Yürütmeyi durdurma kararı çok önemli bundan sonra yürütülecek hukuksal sürecin bizim lehimize dönmesini bekliyoruz.
Taşucu Tersanesi ile ilgili de dava açmıştık, davayı kaybettik ama yılmadık ve Danıştay’a müracaat ettik. Davultepe meselesinde de ciddi kazanımlar elde edildi.

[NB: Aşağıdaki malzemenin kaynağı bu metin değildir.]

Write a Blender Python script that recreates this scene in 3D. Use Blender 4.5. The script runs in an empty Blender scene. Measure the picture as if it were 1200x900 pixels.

“KARŞIMIZDA DURAMAYACAKLAR”
Birlikte güçlü bir şekilde mücadele etmeni kazanımlarını yavaş yavaşta olsa alıyoruz. Atatürk Parkı’na karşı da dava açarsak bizim karşımızda duramayacaklar. Hep birlikte güzel kazanımlar elde edebiliyoruz. Atatürk Parkı bizim için çok önemli, kentimizin akciğerleri dolayısıyla buna karşı biz kent dinamikleri ile birlikte mücadele etmek zorundayız. Mimarlar Odası’nın sunumunda Atatürk Parkı’nın yok edilmek istendiğini gördük. Biz buna ‘evet’ demeyecek ve mücadele edeceğiz. O nedenle bugün bu talana karşı ne yapmamız gerektiğine karar verip, hep birlikte örgütlenmeli, halkı bilgilendirmeli, eylem planı yapmalıyız. Liman ile ilgili Mersin Büyükşehir Belediyesi zaten bir dava açtı. Biz belki bu davaya müdahil olabiliriz” dedi.